A esta quantidade de meios e de ambição corresponde um dos mais sólidos trabalhos musicais de toda a carreira de Paul Simon, com base nas culturas e na música do chamado “Terceiro Mundo”, dando deste modo sequência a uma tendência que se tem vindo a acentuar em álbuns como “Graceland”, com ênfase na música do “soweto” da África do Sul, e no mais recente “Rhythm of the Saints”, em torno da música tradicional brasileira. Em “The Capeman”, cada canção foi escrita especificamente para uma personagem, sobressaindo progressivamente o carácter da personagem principal, que acabou por morrer aos 43 anos, pouco depois de ter saído da prisão.
“The Capeman” é um álbum de muitas e diversificadas cores, com uma linguagem por vezes crua, confirmando que a “loucura” de Paul Simon está longe de se poder considerar extinta. Centrada num conceito, a música diverge por uma pluralidade de facetas que permitem pôr em evidência a experiência acumulada pelo autor ao longo das últimas quatro décadas, concretizada num som que, matizado por múltiplas notas étnicas, não é world music, mas o testemunho de um compositor-intérprete criador de uma linguagem amadurecida que tanto afirma o enraizamento na tradição clássica dos grandes autores norte-americanos como se mantém atenta às contribuições provenientes das culturas “marginais” que a sustentam de fora para dentro. “Se o som da música está certo”, diz o compositor, “então percebe-se a história”.

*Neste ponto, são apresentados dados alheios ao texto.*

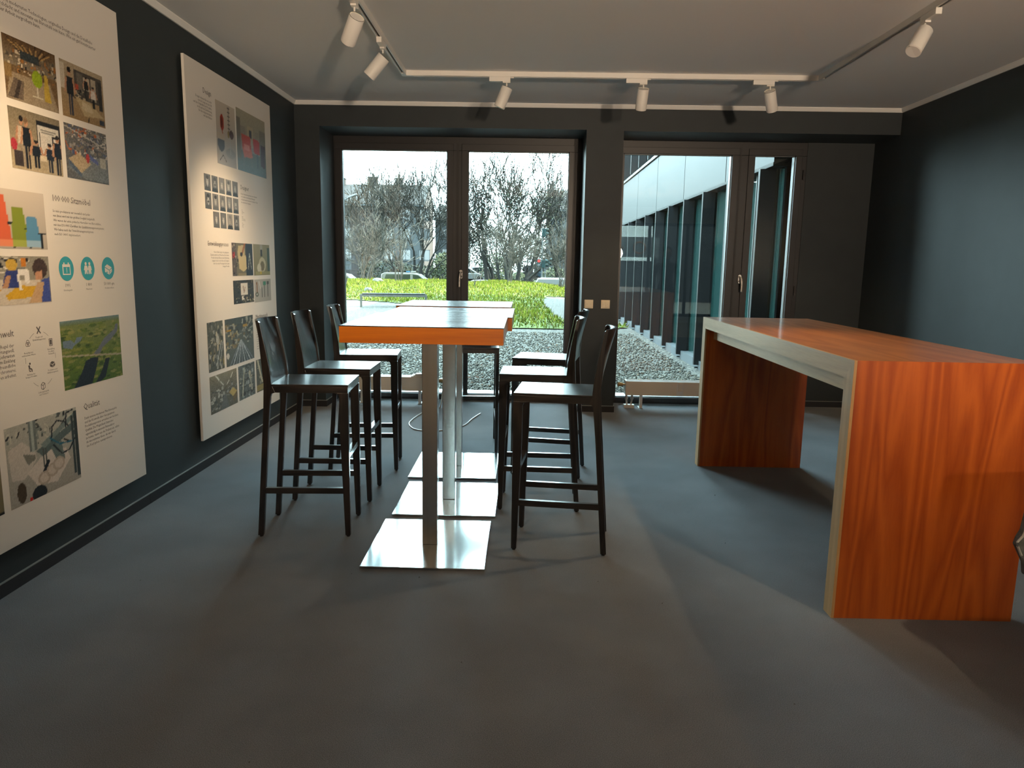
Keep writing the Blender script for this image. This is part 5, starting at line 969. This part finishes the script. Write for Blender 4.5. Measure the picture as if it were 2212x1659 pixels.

No início, predomina a religiosidade e um sentido de unidade, em temas como “Adios hermanos”, “Born in Puerto Rico” e “Satin summer nights”, a primeira numa polifonia evocativa dos Ladysmith Black Mambazo, a terceira inspirada directamente no “gospel”. “The vampires”, um dos momentos altos do disco, é um “mambo” com a força dos cubanos Sierra Maestro, num quadro de latinidade equivalente ao que David Byrne traçou no seu “Rei Momo”. As vocalizações “doo-wop” surgem em “Quality”, a anteceder o tom confessional de “Can I forgive him” e a arrebatada interpretação da convidada Ednita Nazario, em “Sunday afternoon”. Toda a parte final é mais “americana”, sugerindo a aglutinação de culturas, presente numa “cowboy song”, “Killer wants to go to college”, e na recuperação da “country”, segundo a linhagem de Johnny Cash, em “Virgil”, ficando aberto o caminho para duas baladas plenas daquela claridade que, álbum após álbum, Paul Simon vem sujeitando a um trabalho de metódica depuração, “Time is an ocean” e “Trailway bus”.
Ao contrário de outros “songwriters” norte-americanos de nomeada, como Neil Young, a quem a passagem do tempo vai deixando cicatrizes e empurrando para a fúria ou para o desencanto, Paul Simon evolui no sentido inverso, com uma pureza quase infantil, aproximando-se do estado de graça. “Still crazy after all these years”? Obviamente que sim, ao “ritmo dos santos”, a partir de agora em exibição num cinema perto de si, antes de explodir no espectáculo da Broadway no princípio do próximo ano.